Модерн – это тоже своего рода «палингенез», но, точнее сказать, «мещанский ренессанс», очередной возврат к мифологемам, следующий после философического Просвещения, но уже на уровне не философском, не рефлективном, но приобретательском; это возрождение не элитарное, проделанное для утверждения миссии аристократии, и не «ренессанс» для просвещенного третьего сословия, но массовое использование пластов культуры – своего рода «распродажа» мифологии, вывалившей на рынок все символы сразу. Модерн – это рынок, на котором мещанин может приобрести себе любое прошлое, какую угодно эпоху, купить религию и мифологию по вкусу. Потребность в обретении собственной истории, в приватизации прошлого для мещанина связана со страхом смерти и хрупкости наличного существования.
Не защищенный генеалогией как аристократ или религиозной догмой как верующий, гражданин новой секулярной Европы – страшится конечности бытия. Страх и трепет Кьеркегора, основанный на осознании индивидуального бытия, не защищенного общими нормативами, осознание «бытия-к-смерти» (пользуясь выражением Хайдеггера), то есть осознание «брошенности», ужаса перед фактом бытия, в которое субъект вовлечен помимо воли, – все это нуждается в новых линиях обороны. Крепостью прежде была общая вера, затем обнадежила реформация и заняла умы конституция. Но создав синтетический продукт республики/империи, который видится мещанину торжеством цивилизации, гражданин ощутил себя на краю черной ночи. В эпоху модерна европейское сообщество, все разом, произносит «остановись, мгновенье, ты прекрасно», но за этой фразой, как известно, – дорога только в ад. Сходное чувство переживали граждане в конце XX в., когда гегельянец Фукуяма провозгласил «конец истории» на том основании, что либерально-демократическая модель повсеместно победила тоталитаризм.

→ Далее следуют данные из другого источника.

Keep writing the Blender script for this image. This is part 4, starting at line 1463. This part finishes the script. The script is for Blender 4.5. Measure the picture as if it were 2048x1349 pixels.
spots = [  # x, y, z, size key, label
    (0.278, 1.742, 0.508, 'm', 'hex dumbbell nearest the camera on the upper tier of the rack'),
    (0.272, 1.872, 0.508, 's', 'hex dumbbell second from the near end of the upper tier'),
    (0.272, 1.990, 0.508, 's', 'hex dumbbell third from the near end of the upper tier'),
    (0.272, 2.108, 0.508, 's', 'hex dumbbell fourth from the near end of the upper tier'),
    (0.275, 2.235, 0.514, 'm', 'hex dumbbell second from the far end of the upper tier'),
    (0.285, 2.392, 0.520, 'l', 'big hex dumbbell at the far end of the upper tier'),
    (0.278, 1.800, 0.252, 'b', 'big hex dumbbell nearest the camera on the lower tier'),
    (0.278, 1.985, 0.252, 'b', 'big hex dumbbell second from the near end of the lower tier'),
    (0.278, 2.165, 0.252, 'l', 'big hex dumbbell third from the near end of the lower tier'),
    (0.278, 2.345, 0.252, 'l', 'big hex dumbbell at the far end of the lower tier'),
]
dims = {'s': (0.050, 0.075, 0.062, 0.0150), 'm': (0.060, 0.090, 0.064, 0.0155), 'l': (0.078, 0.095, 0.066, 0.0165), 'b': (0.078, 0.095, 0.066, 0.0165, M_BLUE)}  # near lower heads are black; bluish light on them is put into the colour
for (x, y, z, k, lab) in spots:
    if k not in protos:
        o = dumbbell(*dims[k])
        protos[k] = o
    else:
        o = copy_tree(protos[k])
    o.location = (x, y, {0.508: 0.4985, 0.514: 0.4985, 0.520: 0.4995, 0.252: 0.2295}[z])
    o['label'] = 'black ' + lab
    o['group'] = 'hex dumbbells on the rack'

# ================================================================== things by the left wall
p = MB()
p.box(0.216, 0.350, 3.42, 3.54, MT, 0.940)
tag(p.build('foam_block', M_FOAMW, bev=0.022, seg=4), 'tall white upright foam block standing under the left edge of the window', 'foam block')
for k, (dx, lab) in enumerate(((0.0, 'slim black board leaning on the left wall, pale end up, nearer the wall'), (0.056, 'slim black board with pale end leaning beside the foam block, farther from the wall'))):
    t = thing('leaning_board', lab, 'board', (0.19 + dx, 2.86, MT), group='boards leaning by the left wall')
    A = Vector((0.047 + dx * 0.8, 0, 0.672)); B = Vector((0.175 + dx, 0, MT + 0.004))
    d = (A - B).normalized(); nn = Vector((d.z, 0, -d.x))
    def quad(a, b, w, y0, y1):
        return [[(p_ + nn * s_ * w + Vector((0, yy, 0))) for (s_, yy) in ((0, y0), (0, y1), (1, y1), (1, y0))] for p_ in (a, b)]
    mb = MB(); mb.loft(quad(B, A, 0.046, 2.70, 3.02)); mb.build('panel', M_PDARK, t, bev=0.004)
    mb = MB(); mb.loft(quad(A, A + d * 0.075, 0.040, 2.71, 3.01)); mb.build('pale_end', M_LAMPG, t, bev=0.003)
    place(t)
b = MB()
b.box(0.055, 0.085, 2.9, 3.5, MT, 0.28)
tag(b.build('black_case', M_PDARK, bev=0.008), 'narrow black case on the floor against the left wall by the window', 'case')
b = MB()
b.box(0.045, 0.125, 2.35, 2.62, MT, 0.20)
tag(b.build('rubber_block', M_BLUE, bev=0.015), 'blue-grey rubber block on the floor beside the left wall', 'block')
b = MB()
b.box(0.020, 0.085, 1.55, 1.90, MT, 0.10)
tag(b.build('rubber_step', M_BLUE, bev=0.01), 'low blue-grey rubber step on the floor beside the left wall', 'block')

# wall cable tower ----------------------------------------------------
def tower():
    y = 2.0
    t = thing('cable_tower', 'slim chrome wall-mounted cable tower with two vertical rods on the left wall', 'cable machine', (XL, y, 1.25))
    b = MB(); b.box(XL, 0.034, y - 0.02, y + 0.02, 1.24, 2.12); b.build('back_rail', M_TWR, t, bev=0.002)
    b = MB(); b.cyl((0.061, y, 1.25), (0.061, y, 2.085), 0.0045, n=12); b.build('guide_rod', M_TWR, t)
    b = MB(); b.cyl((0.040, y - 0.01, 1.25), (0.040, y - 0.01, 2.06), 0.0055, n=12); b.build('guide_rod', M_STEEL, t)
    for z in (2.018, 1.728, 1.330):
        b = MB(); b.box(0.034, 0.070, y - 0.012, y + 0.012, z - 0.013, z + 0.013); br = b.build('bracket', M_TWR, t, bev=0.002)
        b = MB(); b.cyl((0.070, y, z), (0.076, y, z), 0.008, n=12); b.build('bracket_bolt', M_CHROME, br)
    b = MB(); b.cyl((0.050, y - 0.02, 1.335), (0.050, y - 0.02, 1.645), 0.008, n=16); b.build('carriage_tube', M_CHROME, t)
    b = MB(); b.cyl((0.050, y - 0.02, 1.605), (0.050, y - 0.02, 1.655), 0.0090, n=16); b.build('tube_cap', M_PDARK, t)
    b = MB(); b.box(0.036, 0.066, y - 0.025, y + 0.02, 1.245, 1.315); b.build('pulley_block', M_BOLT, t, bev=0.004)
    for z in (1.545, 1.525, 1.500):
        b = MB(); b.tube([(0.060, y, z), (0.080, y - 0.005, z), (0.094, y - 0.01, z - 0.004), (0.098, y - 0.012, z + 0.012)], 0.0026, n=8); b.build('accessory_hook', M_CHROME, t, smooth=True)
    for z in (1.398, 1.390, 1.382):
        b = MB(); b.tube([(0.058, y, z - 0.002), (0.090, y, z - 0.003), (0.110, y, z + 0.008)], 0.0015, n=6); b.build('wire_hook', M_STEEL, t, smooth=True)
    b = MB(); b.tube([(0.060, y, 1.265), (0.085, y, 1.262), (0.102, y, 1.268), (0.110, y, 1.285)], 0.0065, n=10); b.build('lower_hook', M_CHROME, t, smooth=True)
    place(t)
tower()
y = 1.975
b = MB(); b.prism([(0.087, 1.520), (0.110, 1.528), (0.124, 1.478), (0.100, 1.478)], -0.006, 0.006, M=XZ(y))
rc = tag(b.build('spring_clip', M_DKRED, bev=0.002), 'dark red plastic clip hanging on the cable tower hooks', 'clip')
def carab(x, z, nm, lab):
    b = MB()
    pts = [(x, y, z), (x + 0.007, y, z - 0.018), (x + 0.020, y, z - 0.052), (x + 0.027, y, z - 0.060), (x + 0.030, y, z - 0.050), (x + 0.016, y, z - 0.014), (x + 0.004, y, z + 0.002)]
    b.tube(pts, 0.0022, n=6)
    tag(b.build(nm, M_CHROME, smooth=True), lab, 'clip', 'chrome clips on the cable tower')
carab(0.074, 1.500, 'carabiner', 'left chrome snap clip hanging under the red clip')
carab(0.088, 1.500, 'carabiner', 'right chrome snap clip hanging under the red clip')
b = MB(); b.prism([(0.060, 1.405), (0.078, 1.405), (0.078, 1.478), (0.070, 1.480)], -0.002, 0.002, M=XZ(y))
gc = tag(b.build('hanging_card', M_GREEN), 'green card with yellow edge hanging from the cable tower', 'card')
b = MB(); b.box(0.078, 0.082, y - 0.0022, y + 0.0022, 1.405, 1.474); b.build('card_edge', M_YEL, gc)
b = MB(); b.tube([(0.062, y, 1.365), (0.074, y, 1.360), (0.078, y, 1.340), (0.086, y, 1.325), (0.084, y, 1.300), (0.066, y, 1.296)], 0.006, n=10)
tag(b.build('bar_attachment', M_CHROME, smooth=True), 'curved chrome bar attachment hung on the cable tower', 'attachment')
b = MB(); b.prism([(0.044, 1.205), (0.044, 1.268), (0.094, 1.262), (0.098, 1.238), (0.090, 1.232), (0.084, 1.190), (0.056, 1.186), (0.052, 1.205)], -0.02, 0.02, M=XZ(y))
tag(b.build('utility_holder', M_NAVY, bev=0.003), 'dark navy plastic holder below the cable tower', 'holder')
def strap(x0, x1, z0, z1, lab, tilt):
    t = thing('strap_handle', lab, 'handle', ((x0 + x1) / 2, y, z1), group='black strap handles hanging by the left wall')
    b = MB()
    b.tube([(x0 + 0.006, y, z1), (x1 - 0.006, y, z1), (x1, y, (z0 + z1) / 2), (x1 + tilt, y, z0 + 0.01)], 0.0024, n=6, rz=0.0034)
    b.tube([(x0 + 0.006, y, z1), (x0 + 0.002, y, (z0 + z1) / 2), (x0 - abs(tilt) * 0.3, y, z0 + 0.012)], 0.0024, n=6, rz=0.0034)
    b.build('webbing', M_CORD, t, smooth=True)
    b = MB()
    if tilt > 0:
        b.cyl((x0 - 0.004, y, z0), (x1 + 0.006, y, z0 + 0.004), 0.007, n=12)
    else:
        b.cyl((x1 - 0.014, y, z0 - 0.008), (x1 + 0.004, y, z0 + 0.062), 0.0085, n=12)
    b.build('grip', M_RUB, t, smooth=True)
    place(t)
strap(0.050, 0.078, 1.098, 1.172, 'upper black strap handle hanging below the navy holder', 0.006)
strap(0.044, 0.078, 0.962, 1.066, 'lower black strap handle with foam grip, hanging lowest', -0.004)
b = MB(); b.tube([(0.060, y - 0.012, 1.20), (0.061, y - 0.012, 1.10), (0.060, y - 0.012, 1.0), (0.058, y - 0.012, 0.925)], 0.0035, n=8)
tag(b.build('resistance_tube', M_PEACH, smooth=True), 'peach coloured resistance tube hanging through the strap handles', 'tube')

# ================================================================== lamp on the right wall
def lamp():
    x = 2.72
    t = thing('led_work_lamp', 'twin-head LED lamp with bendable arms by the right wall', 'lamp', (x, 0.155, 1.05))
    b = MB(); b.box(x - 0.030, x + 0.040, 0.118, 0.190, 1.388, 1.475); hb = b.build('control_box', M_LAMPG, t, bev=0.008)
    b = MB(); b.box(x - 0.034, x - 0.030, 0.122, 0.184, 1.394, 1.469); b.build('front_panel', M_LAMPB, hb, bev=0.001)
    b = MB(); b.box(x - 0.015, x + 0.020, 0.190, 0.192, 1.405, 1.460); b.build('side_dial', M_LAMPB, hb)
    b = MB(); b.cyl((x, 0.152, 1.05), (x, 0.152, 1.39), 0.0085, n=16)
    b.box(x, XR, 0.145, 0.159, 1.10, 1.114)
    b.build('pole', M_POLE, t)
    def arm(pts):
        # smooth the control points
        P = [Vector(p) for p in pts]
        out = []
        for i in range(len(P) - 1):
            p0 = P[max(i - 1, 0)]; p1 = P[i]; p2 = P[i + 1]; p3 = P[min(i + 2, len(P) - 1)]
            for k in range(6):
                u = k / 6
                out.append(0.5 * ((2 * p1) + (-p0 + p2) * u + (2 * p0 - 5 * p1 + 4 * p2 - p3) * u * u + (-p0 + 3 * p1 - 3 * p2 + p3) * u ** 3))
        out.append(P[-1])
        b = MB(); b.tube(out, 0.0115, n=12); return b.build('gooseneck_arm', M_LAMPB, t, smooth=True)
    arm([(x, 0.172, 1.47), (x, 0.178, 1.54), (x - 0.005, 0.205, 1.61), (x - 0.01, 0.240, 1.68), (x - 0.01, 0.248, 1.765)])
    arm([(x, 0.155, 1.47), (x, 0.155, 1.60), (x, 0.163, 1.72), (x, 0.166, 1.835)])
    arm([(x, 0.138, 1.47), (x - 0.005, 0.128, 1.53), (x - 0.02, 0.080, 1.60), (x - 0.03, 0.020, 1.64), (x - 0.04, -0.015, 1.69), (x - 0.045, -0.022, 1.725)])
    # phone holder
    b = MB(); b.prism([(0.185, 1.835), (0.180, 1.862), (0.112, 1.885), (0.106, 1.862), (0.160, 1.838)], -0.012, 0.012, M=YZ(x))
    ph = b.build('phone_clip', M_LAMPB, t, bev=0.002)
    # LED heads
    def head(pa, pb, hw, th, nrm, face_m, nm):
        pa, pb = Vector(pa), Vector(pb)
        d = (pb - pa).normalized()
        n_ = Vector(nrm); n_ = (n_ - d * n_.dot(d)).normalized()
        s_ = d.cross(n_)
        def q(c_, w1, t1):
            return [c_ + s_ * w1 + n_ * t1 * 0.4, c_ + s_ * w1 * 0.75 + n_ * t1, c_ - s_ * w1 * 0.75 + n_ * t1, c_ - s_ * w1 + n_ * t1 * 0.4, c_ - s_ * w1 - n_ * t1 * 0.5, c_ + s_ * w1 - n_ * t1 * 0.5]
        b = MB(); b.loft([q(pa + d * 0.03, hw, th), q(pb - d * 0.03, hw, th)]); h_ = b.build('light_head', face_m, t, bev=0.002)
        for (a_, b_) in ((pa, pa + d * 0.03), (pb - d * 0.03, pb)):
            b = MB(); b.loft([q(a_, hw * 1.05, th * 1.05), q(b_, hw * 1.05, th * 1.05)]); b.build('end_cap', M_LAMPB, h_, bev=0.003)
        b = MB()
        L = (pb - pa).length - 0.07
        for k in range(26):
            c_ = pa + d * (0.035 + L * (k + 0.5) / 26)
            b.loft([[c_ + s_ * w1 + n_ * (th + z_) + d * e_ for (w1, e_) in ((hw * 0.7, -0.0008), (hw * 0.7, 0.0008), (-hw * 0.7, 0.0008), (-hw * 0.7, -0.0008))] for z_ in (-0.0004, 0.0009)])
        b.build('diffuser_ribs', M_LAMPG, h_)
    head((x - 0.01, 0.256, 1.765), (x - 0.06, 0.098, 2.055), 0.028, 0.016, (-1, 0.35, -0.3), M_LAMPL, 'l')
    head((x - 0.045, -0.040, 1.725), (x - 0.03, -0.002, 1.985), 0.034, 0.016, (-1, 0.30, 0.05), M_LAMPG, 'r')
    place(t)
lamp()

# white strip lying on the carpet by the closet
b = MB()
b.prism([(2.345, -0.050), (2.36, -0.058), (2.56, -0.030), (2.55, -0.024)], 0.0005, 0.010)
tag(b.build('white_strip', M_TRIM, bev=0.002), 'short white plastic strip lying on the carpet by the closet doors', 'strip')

Счастье обывателя хрупко: помимо Наполеона, Бисмарка и Робеспьера ему грозит обычная могила; требуется квазирелигия, желательно индивидуальная, которая примирит с конечностью бытия. Применительно к модерну, соблазнительно вспомнить концепцию Эрнеста Беккера (см. «Отрицание смерти» Ernest Becker, The Denial of Death, 1973). Основной мыслью Беккера является идея о том, что функция общества – помочь поверить, что субъект может преодолеть смерть, создавая бессмертные ценности. Картина Петрова-Водкина «Лето. Полдень» (1917) изображает залитый светом ландшафт с фигурами крестьян, выполненных в традиции art nouveau (работы группы Наби – Вюйара, скажем, легко сопоставить с данной вещью), причем в центре композиции – похоронная процессия, несущая гроб. В левой части холста – фигуры спящих мужчины и женщины вытянулись друг подле друга, сложив руки на груди, точно в гробу. Картина написана мажорными цветами, с плодами природы (яблоки созрели) на первом плане – главным событием называет смерть; зритель волен решить: является ли смерть деревни адекватной платой за революцию. Художник уверяет, что яблоки обеспечат бессмертие.